An integrated explicit–implicit algorithm for vehicle–rail–bridge dynamic simulations

The dynamic interaction between the vehicle, rail, and bridges presents a huge computational challenge, especially for reliability analysis based on Monte Carlo simulations. In this study, an integrated algorithm is proposed for the vehicle–rail–bridge dynamic interaction problem. This algorithm divides the system into two subdomains, i.e. the vehicle–rail subdomain and the bridge subdomain. The vehicle–rail subdomain and the bridge subdomain are integrated by the Zhai algorithm and the Newmark-β algorithm, respectively. The integrated algorithm allows different time steps (or multitime steps) to be used for the two domains: a large time step for the bridge subdomain and a smaller one for the vehicle–rail subdomain.

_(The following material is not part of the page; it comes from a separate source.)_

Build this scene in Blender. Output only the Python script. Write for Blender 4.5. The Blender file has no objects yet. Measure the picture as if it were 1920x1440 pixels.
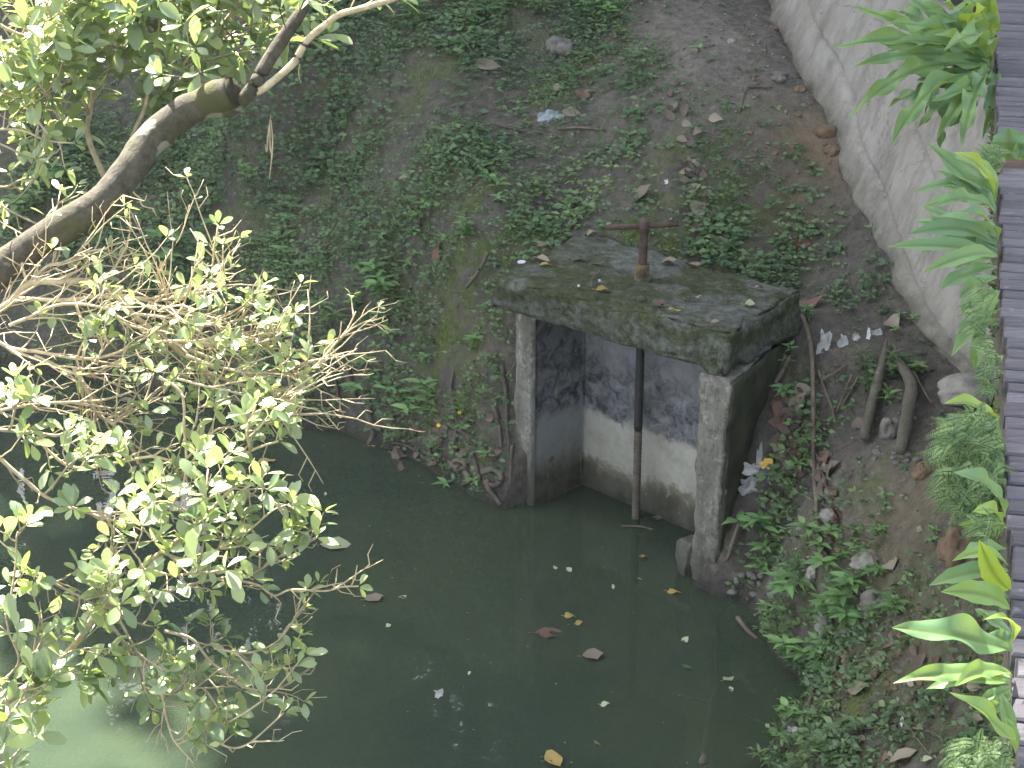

The stability region of the proposed algorithm was found through the two-degree-of-freedom model problem, when a single time step is used in both subdomains. The accuracy of the algorithm was numerically investigated through the two-degree-of-freedom model. The vehicle–rail–bridge vibration excited by rail irregularities and earthquakes was simulated using the multitime step algorithm. The effect of the time step ratio (ratio of the large time step to the small time step) on the accuracy of the vehicle–rail–bridge responses was investigated. It has been shown that the time step ratio of less than 50 produces vehicle–rail–bridge responses in an accurate manner for engineering purposes. The multitime step algorithm can solve the vehicle–rail–bridge problem 20 times faster than the single time step algorithms that are conventionally used in the vehicle–rail–bridge simulations. This multitime step algorithm provides an efficient alternative for solving the dynamic interaction between vehicle–rail and large-scale civil structures.